(Request) Reply with one number: the count of lines in the records below that hold "pixels".

[Items from a dataset]
>> BEGIN
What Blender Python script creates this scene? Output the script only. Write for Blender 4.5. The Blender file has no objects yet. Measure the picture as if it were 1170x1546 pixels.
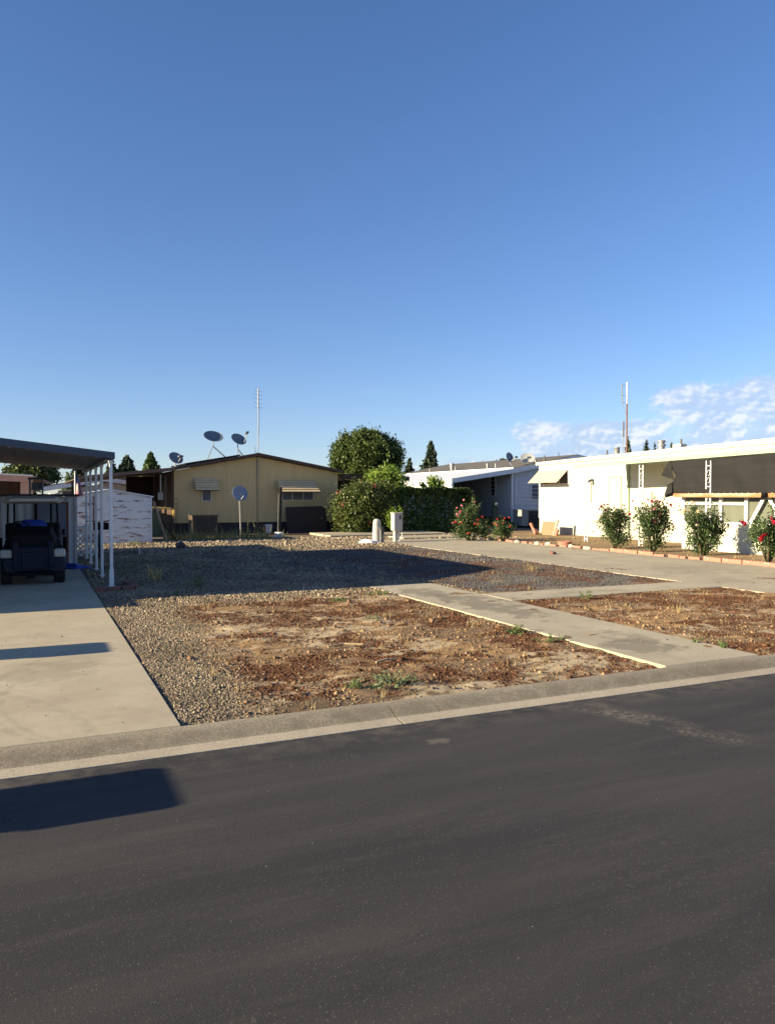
import bpy, math, random
import numpy as np
from mathutils import Vector, Matrix
random.seed(7)
SC = bpy.context.scene
COL = SC.collection
# ------------------------------------------------------------------ camera
CAM_H, F_PX, CX, CY, HY, VX = 1.75, 1165., 585., 773., 749., 50.
PITCH = math.atan((CY-HY)/F_PX)
YAW = math.atan((CX-VX)/F_PX*math.cos(PITCH))
cam_d = bpy.data.cameras.new('camera')
cam = bpy.data.objects.new('camera', cam_d)
COL.objects.link(cam)
cam.location = (0, 0, CAM_H)
cam.rotation_euler = (math.pi/2-PITCH, 0, -YAW)
cam_d.sensor_fit = 'VERTICAL'
cam_d.angle = 2*math.atan(773/F_PX)
cam_d.clip_start = .05
cam_d.clip_end = 20000
SC.camera = cam

def ray(px, py):
    x = (px-CX)/F_PX; y = -(py-CY)/F_PX; z = -1.
    a = math.pi/2-PITCH; c, s = math.cos(a), math.sin(a)
    y, z = c*y-s*z, s*y+c*z
    c, s = math.cos(-YAW), math.sin(-YAW)
    return Vector((c*x-s*y, s*x+c*y, z))
# survey helpers: where the line of sight through a photo pixel meets a real plane (ground, facade, side wall)
def G(px, py, z=0.):
    d = ray(px, py); t = (z-CAM_H)/d.z; return Vector((d.x*t, d.y*t, z))
def PY(px, py, Y):
    d = ray(px, py); t = Y/d.y; return Vector((d.x*t, Y, CAM_H+d.z*t))
def PX(px, py, X):
    d = ray(px, py); t = X/d.x; return Vector((X, d.y*t, CAM_H+d.z*t))

# ------------------------------------------------------------------ materials
def mat(name, a, b=None, scale=4., rough=.7, bump=0., bscale=40., detail=6., stretch=None, metal=0., c=None, cscale=1., cpos=.55, cwid=.1,
        island=0., trans=0., spec=.3, coat=0.):
    """Principled material: colours a-b mixed by noise, optional patches of colour c, per-island value jitter, noise bump."""
    m = bpy.data.materials.new(name); m.use_nodes = True
    nt = m.node_tree; N = nt.nodes; L = nt.links
    bs = N['Principled BSDF']; out = N['Material Output']
    bs.inputs['Roughness'].default_value = rough
    bs.inputs['Metallic'].default_value = metal
    bs.inputs['Specular IOR Level'].default_value = spec
    bs.inputs['Coat Weight'].default_value = coat
    if b is None: b = tuple(x*.8 for x in a)
    tc = N.new('ShaderNodeTexCoord'); src = tc.outputs['Object']
    if stretch:
        mp = N.new('ShaderNodeMapping'); mp.inputs['Scale'].default_value = stretch
        L.new(src, mp.inputs['Vector']); src = mp.outputs['Vector']
    no = N.new('ShaderNodeTexNoise'); no.inputs['Scale'].default_value = scale; no.inputs['Detail'].default_value = detail
    L.new(src, no.inputs['Vector'])
    rp = N.new('ShaderNodeValToRGB')
    rp.color_ramp.elements[0].position = .3; rp.color_ramp.elements[1].position = .7
    rp.color_ramp.elements[0].color = (*a, 1); rp.color_ramp.elements[1].color = (*b, 1)
    L.new(no.outputs['Fac'], rp.inputs['Fac']); col = rp.outputs['Color']
    if c:
        n2 = N.new('ShaderNodeTexNoise'); n2.inputs['Scale'].default_value = cscale; n2.inputs['Detail'].default_value = 8
        n2.inputs['Roughness'].default_value = .65
        L.new(src, n2.inputs['Vector'])
        r2 = N.new('ShaderNodeMapRange'); r2.inputs['From Min'].default_value = cpos; r2.inputs['From Max'].default_value = cpos+cwid
        L.new(n2.outputs['Fac'], r2.inputs['Value'])
        mx = N.new('ShaderNodeMix'); mx.data_type = 'RGBA'
        L.new(r2.outputs['Result'], mx.inputs['Factor']); L.new(col, mx.inputs['A']); mx.inputs['B'].default_value = (*c, 1)
        col = mx.outputs['Result']
    if island:
        ge = N.new('ShaderNodeNewGeometry')
        r3 = N.new('ShaderNodeMapRange'); r3.inputs['To Min'].default_value = 1-island; r3.inputs['To Max'].default_value = 1+island
        L.new(ge.outputs['Random Per Island'], r3.inputs['Value'])
        hs = N.new('ShaderNodeHueSaturation'); L.new(r3.outputs['Result'], hs.inputs['Value'])
        r4 = N.new('ShaderNodeMapRange'); r4.inputs['To Min'].default_value = .5-island*.05; r4.inputs['To Max'].default_value = .5+island*.05
        mm = N.new('ShaderNodeMath'); mm.operation = 'FRACT'
        m2 = N.new('ShaderNodeMath'); m2.operation = 'MULTIPLY'; m2.inputs[1].default_value = 17.3
        L.new(ge.outputs['Random Per Island'], m2.inputs[0]); L.new(m2.outputs[0], mm.inputs[0]); L.new(mm.outputs[0], r4.inputs['Value'])
        L.new(r4.outputs['Result'], hs.inputs['Hue']); L.new(col, hs.inputs['Color']); col = hs.outputs['Color']
    L.new(col, bs.inputs['Base Color'])
    if bump:
        nb = N.new('ShaderNodeTexNoise'); nb.inputs['Scale'].default_value = bscale; nb.inputs['Detail'].default_value = 4
        L.new(src, nb.inputs['Vector'])
        bp = N.new('ShaderNodeBump'); bp.inputs['Strength'].default_value = bump; bp.inputs['Distance'].default_value = .01
        L.new(nb.outputs['Fac'], bp.inputs['Height']); L.new(bp.outputs['Normal'], bs.inputs['Normal'])
    if trans:
        tr = N.new('ShaderNodeBsdfTranslucent'); L.new(col, tr.inputs['Color'])
        ms = N.new('ShaderNodeMixShader'); ms.inputs['Fac'].default_value = trans
        L.new(bs.outputs['BSDF'], ms.inputs[1]); L.new(tr.outputs['BSDF'], ms.inputs[2]); L.new(ms.outputs['Shader'], out.inputs['Surface'])
    return m

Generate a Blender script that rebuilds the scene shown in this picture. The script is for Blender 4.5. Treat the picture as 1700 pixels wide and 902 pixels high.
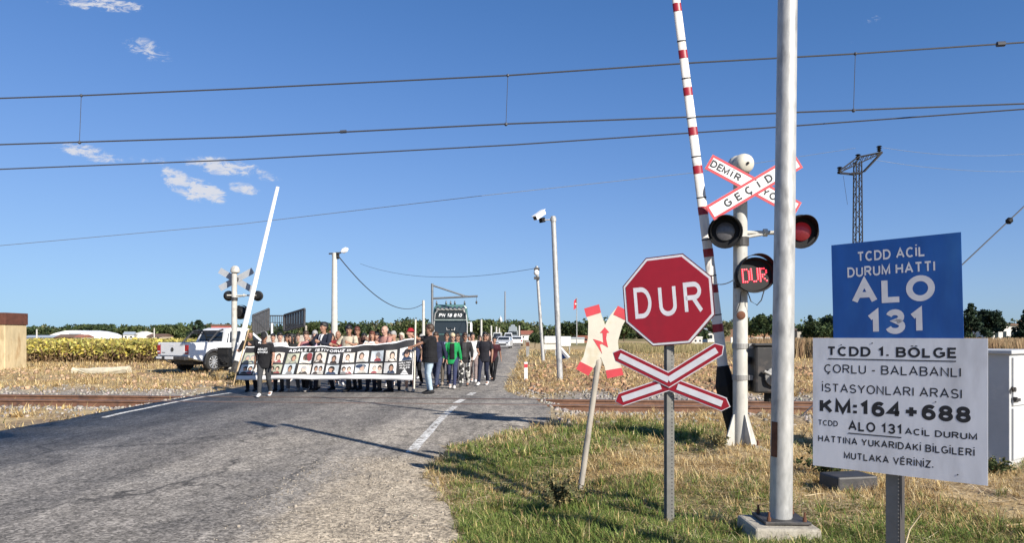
import bpy, bmesh, math, random
import numpy as np
from mathutils import Vector, Matrix, Euler
R = math.radians
sc = bpy.context.scene
C = sc.collection
for _o in list(bpy.data.objects): bpy.data.objects.remove(_o)

# ------------------------------------------------------------------ camera
F, HOR, EYE = 1240.0, 557.0, 1.6          # focal length and horizon row in photo pixels, eye height in m
cam = bpy.data.objects.new('camera', bpy.data.cameras.new('camera'))
C.objects.link(cam); sc.camera = cam
cam.location = (0, 0, EYE); cam.rotation_euler = (R(90), 0, 0)
cam.data.sensor_width = 36; cam.data.lens = 36 * F / 1700
cam.data.shift_y = (HOR - 451) / 1700
cam.data.clip_start = 0.1; cam.data.clip_end = 6000

# ------------------------------------------------------------------ sky, clouds, sun
SUN = Vector((0.649, -0.76, 0.60)).normalized()          # towards the sun
world = bpy.data.worlds.new('World'); sc.world = world; world.use_nodes = True
nt = world.node_tree; N = nt.nodes; L = nt.links; N.clear()
out = N.new('ShaderNodeOutputWorld'); bg = N.new('ShaderNodeBackground')
sky = N.new('ShaderNodeTexSky'); sky.sky_type = 'NISHITA'; sky.sun_disc = False
sky.sun_elevation = math.asin(SUN.z); sky.sun_rotation = math.atan2(SUN.x, SUN.y)
sky.altitude = 1000; sky.air_density = 1.0; sky.dust_density = 0.5; sky.ozone_density = 1.0
bg.inputs['Strength'].default_value = 0.057
tc = N.new('ShaderNodeTexCoord'); sep = N.new('ShaderNodeSeparateXYZ'); L.new(tc.outputs['Generated'], sep.inputs[0])
def wmath(op, a, b=None):
    m = N.new('ShaderNodeMath'); m.operation = op
    for i, v in enumerate((a, b)):
        if v is None: continue
        if isinstance(v, (int, float)): m.inputs[i].default_value = v
        else: L.new(v, m.inputs[i])
    return m.outputs[0]
yy = wmath('MAXIMUM', sep.outputs[1], 0.05)
cu = wmath('DIVIDE', sep.outputs[0], yy); cv = wmath('DIVIDE', sep.outputs[2], yy)
comb = N.new('ShaderNodeCombineXYZ'); L.new(cu, comb.inputs[0]); L.new(cv, comb.inputs[1])
wn = N.new('ShaderNodeTexNoise'); wn.inputs['Scale'].default_value = 42; wn.inputs['Detail'].default_value = 7; wn.inputs['Roughness'].default_value = 0.72
wn.inputs['Distortion'].default_value = 0.5
mpn = N.new('ShaderNodeMapping'); mpn.inputs['Scale'].default_value = (1.0, 2.4, 1); L.new(comb.outputs[0], mpn.inputs[0]); L.new(mpn.outputs[0], wn.inputs['Vector'])
cloud = None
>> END
(Output for this exercise) 3